### THE PROBLEM
Set down exactly the lines from the one with "Continue the Blender" to the one with "tag(jf, 'thin dark", both included, and no line outside that range.

Entries with scene source code
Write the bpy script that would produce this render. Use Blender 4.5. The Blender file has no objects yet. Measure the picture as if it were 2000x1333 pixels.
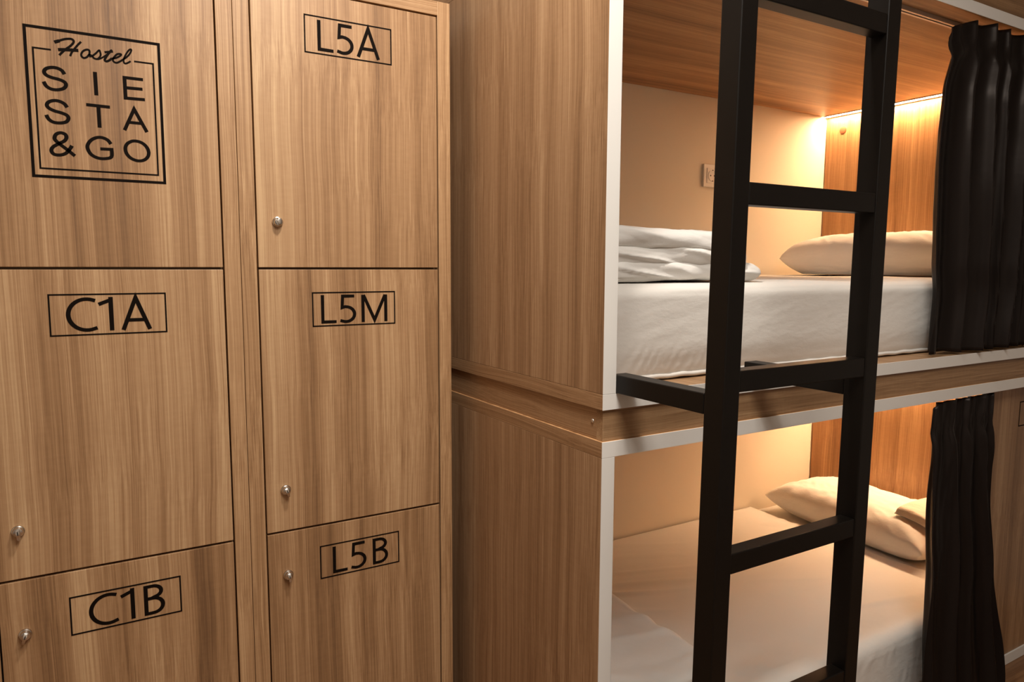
import bpy, bmesh, math, random
from mathutils import Vector, Matrix, noise
PI = math.pi
random.seed(7)
C = bpy.context.scene.collection
SC = bpy.context.scene

# ------------------------------------------------------------------ camera
cd = bpy.data.cameras.new('camera'); cam = bpy.data.objects.new('camera', cd); C.objects.link(cam)
cd.sensor_width = 36.0; cd.lens = 1402.183/2000*36.0; cd.clip_start = 0.02
_rt = Vector((0.858019, -0.513604, 0.003847)); _up = Vector((0.050927, 0.092525, 0.994407)); _fw = Vector((0.511087, 0.853024, -0.105545))
cam.matrix_world = Matrix(((_rt.x, _up.x, -_fw.x, 0), (_rt.y, _up.y, -_fw.y, 0), (_rt.z, _up.z, -_fw.z, 1.27565), (0, 0, 0, 1)))
SC.camera = cam

# ------------------------------------------------------------------ world, lamps, exposure
w = bpy.data.worlds.new('world'); SC.world = w; w.use_nodes = True
w.node_tree.nodes['Background'].inputs[0].default_value = (1.0, 0.93, 0.84, 1)
w.node_tree.nodes['Background'].inputs[1].default_value = 0.02
def area(name, loc, sx, sy, power, col, rot=(0, 0, 0)):
    l = bpy.data.lights.new(name, 'AREA'); l.shape = 'RECTANGLE'; l.size = sx; l.size_y = sy; l.energy = power; l.color = col
    o = bpy.data.objects.new(name, l); C.objects.link(o); o.location = loc; o.rotation_euler = rot
    return o
area('ceiling_spot_light', (0.50, 0.84, 2.50), 0.16, 0.16, 25.0, (1.0, 0.92, 0.83))
area('ceiling_lamp_light', (0.52, -0.10, 2.50), 0.80, 0.80, 36.0, (1.0, 0.94, 0.86))
SC.view_settings.view_transform = 'Standard'; SC.view_settings.look = 'None'
SC.view_settings.gamma = 1.0; SC.view_settings.use_curve_mapping = False
SC.view_settings.exposure = 0.0
LED_POWER = 280.0

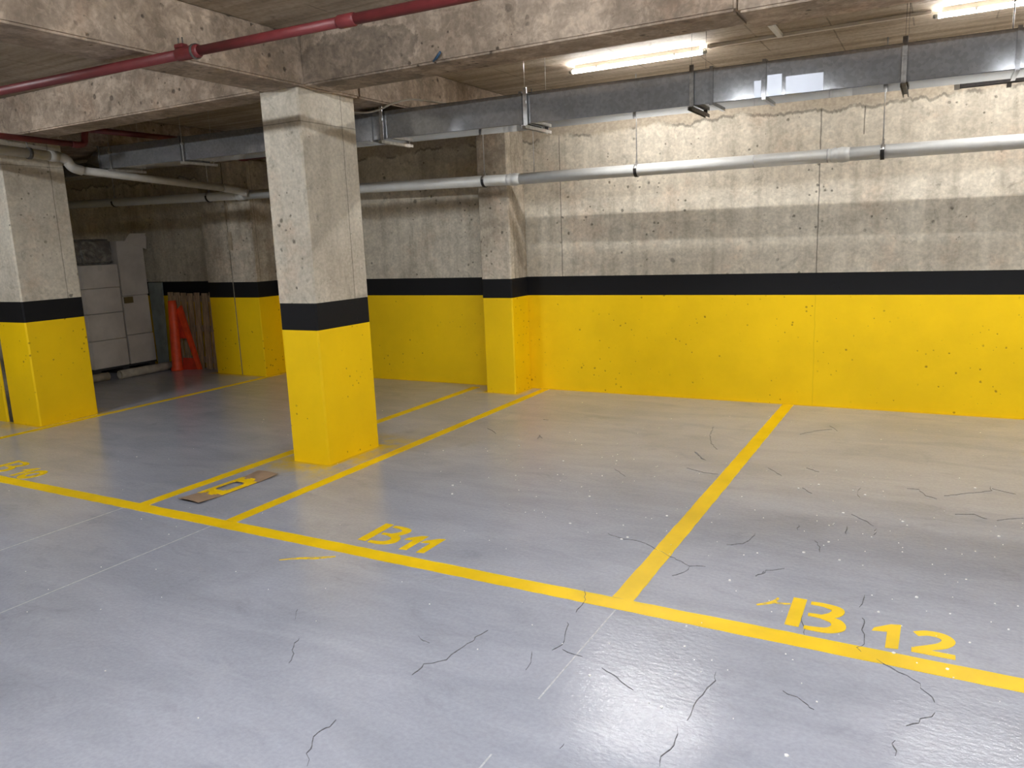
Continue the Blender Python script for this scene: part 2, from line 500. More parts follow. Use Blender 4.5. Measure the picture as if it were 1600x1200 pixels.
column('wall_pilaster', -4.077, -3.732, 6.771, YW, 'pilaster', 'wall pilaster at the back end of the line beside bay B11', 'pilaster')
column('wall_pilaster', -7.695, -7.28, 6.80, YW, 'pilaster', 'dim wall pilaster half just right of the vertical foam joint', 'pilaster', 0.004)
column('wall_pilaster', -8.158, -7.72, 6.807, YW, 'pilaster', 'dim wall pilaster half beside the wooden pallets', 'pilaster', 0.004)
jf = boxobj('joint_filler', (-7.879, -7.791, 4.05, 4.60, 0, ZBEAM), 'joint', loc=(-7.81, 4.33, 0))
tag(jf, 'rough grey foam filling the gap beside the left column', 'joint filler')
jf = boxobj('joint_filler', (-7.7192, -7.6958, 6.811, YW, 0, ZBEAM), 'joint', loc=(-7.706, 6.95, 0))
tag(jf, 'thin dark filler strip between the two dim pilaster halves', 'joint filler')

# ------------------------------------------------------------------ beams
def beam(x0, x1, y0, y1, label, z0=ZBEAM, bev=0.012, m='beam'):
    o = boxobj('concrete_beam', (x0, x1, y0, y1, z0, ZSLAB), m, bev=bev, loc=((x0 + x1) / 2, (y0 + y1) / 2, z0))
    return tag(o, label, 'beam')
beam(-3.745, -0.938, 4.055, 4.37, 'cross beam running right from the middle column to the beam joint', m='beam_patched')
beam(-0.932, XR, 4.075, 4.44, 'cross beam beyond the joint above bay B 12', 2.592)
beam(-7.33, -4.10, 4.015, 4.305, 'cross beam between the left column and the middle column')
beam(XL, -8.33, 4.015, 4.305, 'cross beam left of the left column, mostly out of view')
beam(-4.10, -3.745, YF, 4.63, 'long beam running from the middle column towards the viewer')
beam(-4.10, -3.745, 4.63, YW, 'beam running from the middle column back to the wall pilaster')
beam(-8.32, -7.33, YF, YW, 'beam above the left column running front to back')

# ------------------------------------------------------------------ paint on the floor
PZ = 0.0016
def floor_line(x0, x1, y0, y1, label, jitter=0.004):
    bm = bmesh.new()
    along_x = (x1 - x0) > (y1 - y0)
    n = int(max(x1 - x0, y1 - y0) / 0.06)
    a, b = [], []
    for i in range(n + 1):
        t = i / n
        j0, j1 = random.uniform(-jitter, jitter) * .5, random.uniform(-jitter, jitter) * .5
        if along_x:
            x = x0 + (x1 - x0) * t; a.append((x, y0 + j0)); b.append((x, y1 + j1))
        else:
            y = y0 + (y1 - y0) * t; a.append((x0 + j0, y)); b.append((x1 + j1, y))
    A = [bm.verts.new((*p, PZ)) for p in a]; B = [bm.verts.new((*p, PZ)) for p in b]
    A0 = [bm.verts.new((*p, 0)) for p in a]; B0 = [bm.verts.new((*p, 0)) for p in b]
    for i in range(n):
        bm.faces.new((A[i], A[i + 1], B[i + 1], B[i]))
        bm.faces.new((A0[i], A0[i + 1], A[i + 1], A[i]))
        bm.faces.new((B0[i], B[i], B[i + 1], B0[i + 1]))
    return obj('bay_line', bm, 'line', floor, label=label)
floor_line(XL + 1, XR - .3, 2.838, 2.935, 'long yellow line along the open ends of the bays')
floor_line(-1.177, -1.081, 2.936, 7.10, 'yellow line between bays B11 and B 12')
floor_line(-3.594, -3.508, 2.936, 7.10, 'yellow line right of the middle column')
floor_line(-4.373, -4.287, 2.936, 6.98, 'yellow line left of the middle column')
floor_line(-7.27, -7.19, 2.936, 7.0, 'thin yellow line beside the left column')
floor_line(1.26, 1.356, 2.936, 7.10, 'yellow line at the right end of bay B 12')

def strokes(name, items, parent, m='line', label=None):
    bm = bmesh.new()
    for k, (kind, pts, w) in enumerate(items):
        top = PZ + 0.0005 * k
        if kind == 's':
            sp = smooth_path([(x, y, 0) for x, y in pts], 5)
            ww = lerp_list(w, len(sp)) if isinstance(w, (list, tuple)) else w
            stroke(bm, [(p.x, p.y) for p in sp], ww, 0.0, top)
        else:
            prism(bm, pts, 0.0, top)
    return obj(name, bm, m, parent, label=label)
def rect(x0, x1, y0, y1, sk=0.0):
    return [(x0, y0), (x1, y0), (x1 + sk, y1), (x0 + sk, y1)]
def letter_B(dx, dy, par, m='line'):
    it = [('p', rect(-0.468 + dx, -0.414 + dx, 2.992 + dy, 3.246 + dy, -0.004), 0),
          ('s', [(-0.399 + dx, 3.222 + dy), (-0.345 + dx, 3.222 + dy), (-0.293 + dx, 3.200 + dy), (-0.300 + dx, 3.152 + dy), (-0.345 + dx, 3.118 + dy)], [0.026, 0.032, 0.05, 0.046, 0.02]),
          ('s', [(-0.396 + dx, 3.114 + dy), (-0.345 + dx, 3.114 + dy), (-0.288 + dx, 3.092 + dy), (-0.276 + dx, 3.045 + dy), (-0.315 + dx, 3.006 + dy), (-0.396 + dx, 2.998 + dy)], [0.024, 0.03, 0.05, 0.056, 0.04, 0.026])]
    return strokes('letter_b', it, par, m)
def digit_1(dx, dy, par, m='line'):
    it = [('p', [(-0.104 + dx, 2.962 + dy), (-0.060 + dx, 2.970 + dy), (-0.058 + dx, 3.170 + dy), (-0.094 + dx, 3.160 + dy), (-0.150 + dx, 3.108 + dy), (-0.157 + dx, 3.080 + dy), (-0.104 + dx, 3.092 + dy)], 0)]
    return strokes('digit_one', it, par, m)
def digit_2(dx, dy, par):
    it = [('s', [(-0.006 + dx, 3.120 + dy), (0.034 + dx, 3.142 + dy), (0.082 + dx, 3.138 + dy), (0.104 + dx, 3.108 + dy), (0.088 + dx, 3.066 + dy), (0.045 + dx, 3.030 + dy), (0.000 + dx, 3.000 + dy)], [0.034, 0.038, 0.044, 0.046, 0.042, 0.036, 0.03]),
          ('p', rect(-0.017 + dx, 0.125 + dx, 2.972 + dy, 3.006 + dy), 0)]
    return strokes('digit_two', it, par)
def bay_number(loc, label):
    o = bpy.data.objects.new('bay_number', None); COL.objects.link(o)
    o.parent = floor; o.location = loc; o['label'] = label
    return o
n12 = bay_number((-0.17, 3.1, 0), 'yellow stencilled B 12')
letter_B(0, 0, n12); digit_1(0, 0, n12); digit_2(0, 0, n12)
n11 = bay_number((-2.44, 3.1, 0), 'yellow stencilled B11')
letter_B(-2.198, 0.02, n11); digit_1(-2.274, 0.03, n11); digit_1(-2.166, 0.032, n11)
n10 = bay_number((-5.95, 3.1, 0), 'yellow stencilled B10')
letter_B(-5.79, -0.01, n10); digit_1(-5.79, 0.0, n10)
it = [('s', [(-5.742 + 0.062 * math.cos(a), 3.045 + 0.075 * math.sin(a)) for a in [2 * math.pi * k / 12 for k in range(13)]], 0.052)]
strokes('digit_zero', it, n10)
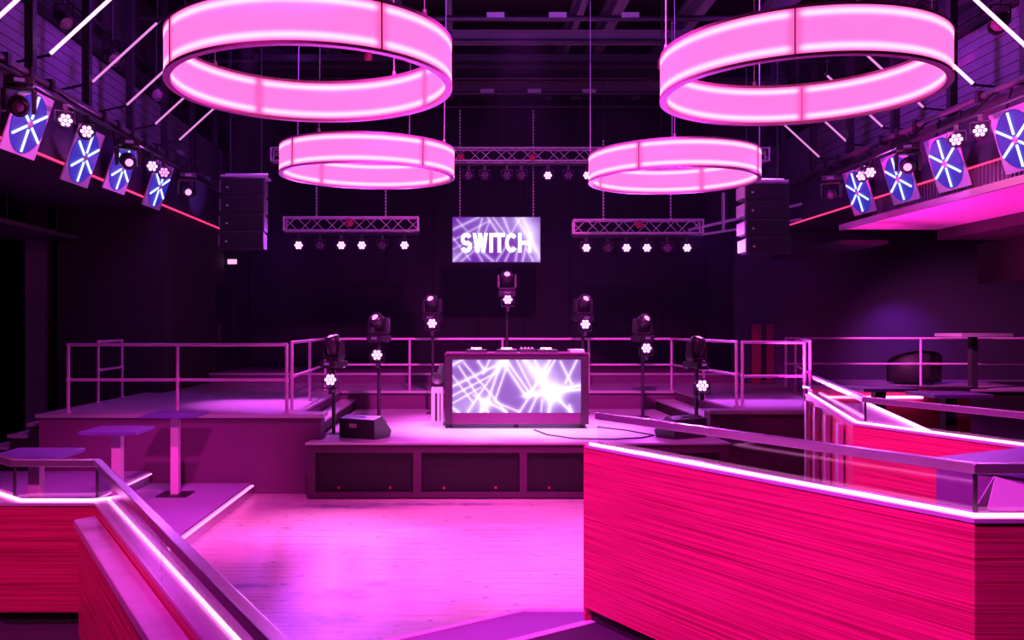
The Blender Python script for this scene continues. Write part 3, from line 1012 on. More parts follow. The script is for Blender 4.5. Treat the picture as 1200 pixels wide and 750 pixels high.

### RESULT OF THIS EXERCISE
Continue the Blender Python script for this scene: part 2, from line 500. More parts follow. Use Blender 4.5. Measure the picture as if it were 1600x1200 pixels.
column('wall_pilaster', -4.077, -3.732, 6.771, YW, 'pilaster', 'wall pilaster at the back end of the line beside bay B11', 'pilaster')
column('wall_pilaster', -7.695, -7.28, 6.80, YW, 'pilaster', 'dim wall pilaster half just right of the vertical foam joint', 'pilaster', 0.004)
column('wall_pilaster', -8.158, -7.72, 6.807, YW, 'pilaster', 'dim wall pilaster half beside the wooden pallets', 'pilaster', 0.004)
jf = boxobj('joint_filler', (-7.879, -7.791, 4.05, 4.60, 0, ZBEAM), 'joint', loc=(-7.81, 4.33, 0))
tag(jf, 'rough grey foam filling the gap beside the left column', 'joint filler')
jf = boxobj('joint_filler', (-7.7192, -7.6958, 6.811, YW, 0, ZBEAM), 'joint', loc=(-7.706, 6.95, 0))
tag(jf, 'thin dark filler strip between the two dim pilaster halves', 'joint filler')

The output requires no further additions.